• **What is needed**: Write out the listing in full, matching it word for word.

• **Provided material**:
* BEGIN *
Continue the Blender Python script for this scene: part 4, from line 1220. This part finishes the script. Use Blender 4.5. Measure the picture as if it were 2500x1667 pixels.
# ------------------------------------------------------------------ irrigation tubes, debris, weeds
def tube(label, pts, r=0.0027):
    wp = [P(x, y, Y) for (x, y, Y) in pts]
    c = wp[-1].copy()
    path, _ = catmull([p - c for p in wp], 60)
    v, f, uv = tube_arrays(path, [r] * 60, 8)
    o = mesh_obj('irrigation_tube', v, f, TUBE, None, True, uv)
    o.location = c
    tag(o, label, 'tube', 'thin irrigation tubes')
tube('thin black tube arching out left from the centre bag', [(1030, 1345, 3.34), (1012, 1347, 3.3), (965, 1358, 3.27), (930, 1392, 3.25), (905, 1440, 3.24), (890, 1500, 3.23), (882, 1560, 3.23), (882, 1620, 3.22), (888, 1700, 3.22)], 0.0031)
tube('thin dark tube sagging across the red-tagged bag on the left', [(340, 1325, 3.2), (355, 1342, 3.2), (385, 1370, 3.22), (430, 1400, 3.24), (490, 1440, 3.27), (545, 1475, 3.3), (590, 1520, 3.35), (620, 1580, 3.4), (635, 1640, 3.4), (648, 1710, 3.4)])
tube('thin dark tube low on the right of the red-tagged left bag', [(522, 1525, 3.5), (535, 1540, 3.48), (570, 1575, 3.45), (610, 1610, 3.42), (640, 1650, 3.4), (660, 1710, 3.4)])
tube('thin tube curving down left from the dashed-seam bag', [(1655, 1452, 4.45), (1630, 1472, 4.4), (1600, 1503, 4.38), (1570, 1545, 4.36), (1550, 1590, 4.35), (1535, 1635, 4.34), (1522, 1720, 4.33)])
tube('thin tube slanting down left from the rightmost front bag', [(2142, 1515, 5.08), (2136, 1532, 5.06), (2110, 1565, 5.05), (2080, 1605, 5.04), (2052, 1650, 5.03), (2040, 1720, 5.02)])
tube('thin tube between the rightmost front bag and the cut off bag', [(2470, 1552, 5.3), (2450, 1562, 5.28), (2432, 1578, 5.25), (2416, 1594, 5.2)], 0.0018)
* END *
• **Result below**:
Continue the Blender Python script for this scene: part 4, from line 1220. This part finishes the script. Use Blender 4.5. Measure the picture as if it were 2500x1667 pixels.
# ------------------------------------------------------------------ irrigation tubes, debris, weeds
def tube(label, pts, r=0.0027):
    wp = [P(x, y, Y) for (x, y, Y) in pts]
    c = wp[-1].copy()
    path, _ = catmull([p - c for p in wp], 60)
    v, f, uv = tube_arrays(path, [r] * 60, 8)
    o = mesh_obj('irrigation_tube', v, f, TUBE, None, True, uv)
    o.location = c
    tag(o, label, 'tube', 'thin irrigation tubes')
tube('thin black tube arching out left from the centre bag', [(1030, 1345, 3.34), (1012, 1347, 3.3), (965, 1358, 3.27), (930, 1392, 3.25), (905, 1440, 3.24), (890, 1500, 3.23), (882, 1560, 3.23), (882, 1620, 3.22), (888, 1700, 3.22)], 0.0031)
tube('thin dark tube sagging across the red-tagged bag on the left', [(340, 1325, 3.2), (355, 1342, 3.2), (385, 1370, 3.22), (430, 1400, 3.24), (490, 1440, 3.27), (545, 1475, 3.3), (590, 1520, 3.35), (620, 1580, 3.4), (635, 1640, 3.4), (648, 1710, 3.4)])
tube('thin dark tube low on the right of the red-tagged left bag', [(522, 1525, 3.5), (535, 1540, 3.48), (570, 1575, 3.45), (610, 1610, 3.42), (640, 1650, 3.4), (660, 1710, 3.4)])
tube('thin tube curving down left from the dashed-seam bag', [(1655, 1452, 4.45), (1630, 1472, 4.4), (1600, 1503, 4.38), (1570, 1545, 4.36), (1550, 1590, 4.35), (1535, 1635, 4.34), (1522, 1720, 4.33)])
tube('thin tube slanting down left from the rightmost front bag', [(2142, 1515, 5.08), (2136, 1532, 5.06), (2110, 1565, 5.05), (2080, 1605, 5.04), (2052, 1650, 5.03), (2040, 1720, 5.02)])
tube('thin tube between the rightmost front bag and the cut off bag', [(2470, 1552, 5.3), (2450, 1562, 5.28), (2432, 1578, 5.25), (2416, 1594, 5.2)], 0.0018)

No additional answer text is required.